To be fair to Tilray, I would never buy any Canadian cannabis stock. The simple reason is that the market is has too many marijuana producers, driving up supply and pushing down prices. This is why you see Tilray getting into the alcohol industry and focusing on the international cannabis markets; the growth potential in the Canadian cannabis market just isn't appealing at all.

The end result is that generating significant revenue growth becomes difficult. Consider the company's most recent results as an example. For the period ended Nov. 30, Tilray reported $67.1 million in revenue from its cannabis business. But two years earlier, its cannabis revenue during the same period was $58.8 million. Over a two-year period, Tilray's cannabis revenue only grew by 14%, and that's with the help of acquisitions.

Tilray's management has often painted an inflated picture of the business

What makes Tilray an even more unappealing investment is its management. I'm wary of companies that grossly overstate their long-term expectations and can be setting up shareholders for disappointment down the road. That's what I felt back in 2021 when the company's Chief Executive Officer Irwin Simon "mapped out a path" for the company to get to $4 billion in revenue by 2024.

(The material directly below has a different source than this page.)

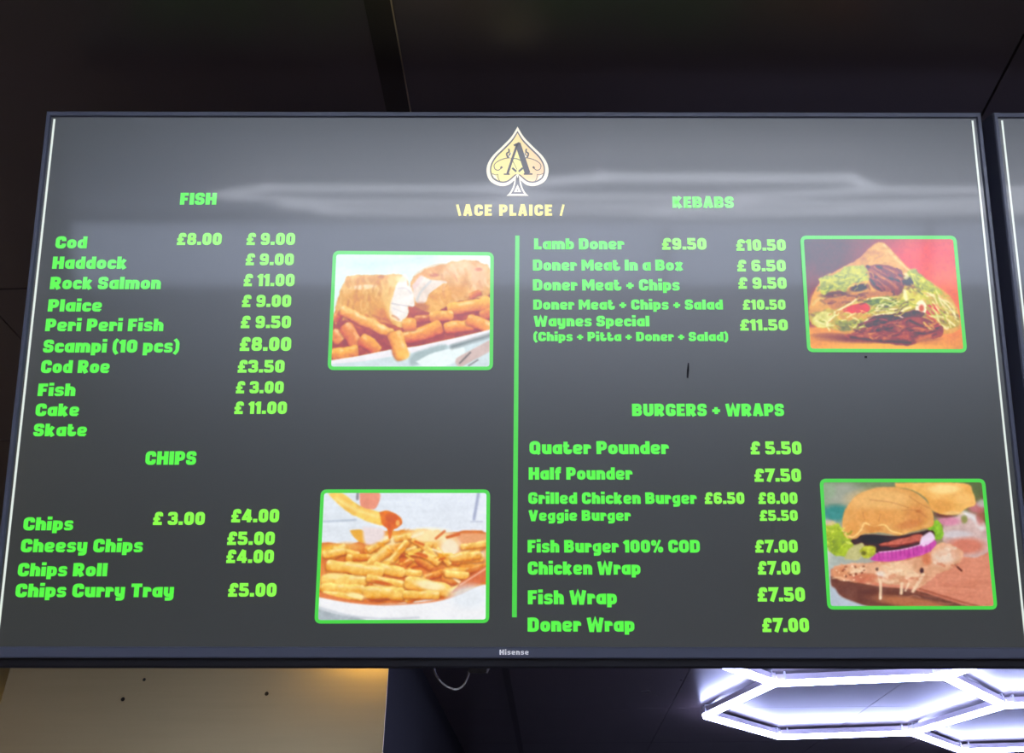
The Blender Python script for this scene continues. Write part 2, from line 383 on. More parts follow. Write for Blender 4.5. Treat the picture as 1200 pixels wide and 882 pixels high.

Tilray is nowhere near that mark today. It's at an annual run rate of less than $800 million right now. And I'm not just speaking with the benefit of hindsight here. I was skeptical about Tilray's projection when it first came out, noting how incredibly optimistic it was for management to rely on so much revenue from the U.S. and European markets.

The icing on the cake came in 2022 when the German government said that Tilray was not accurate in issuing a press release in which it said it held a "roundtable" discussion with German officials about legalizing cannabis in the country. It was a prime example of how Tilray's management can get ahead of itself.

Even if you can stomach the risk, there are much better stocks to buy than Tilray Brands

Tilray Brands isn't a great business to own. If you're bullish on marijuana and want exposure to the long-term opportunities in the industry, then a better option may be to simply invest in multistate marijuana operators that are already operating in the U.S. market. Investing in Tilray based on the hope that it might be able to enter the U.S. one day is a much riskier strategy, and that's what many cannabis investors who buy the stock are likely banking on today.

There isn't a strong and compelling reason to believe that Tilray will find a better path forward. Acquiring companies can help manufacture more revenue growth, but it won't necessarily make Tilray a better investment. And a lot of the growth it's generating these days is due to acquisitions. Tilray isn't a good growth stock, and it comes with too much risk for it to be worth taking a chance on.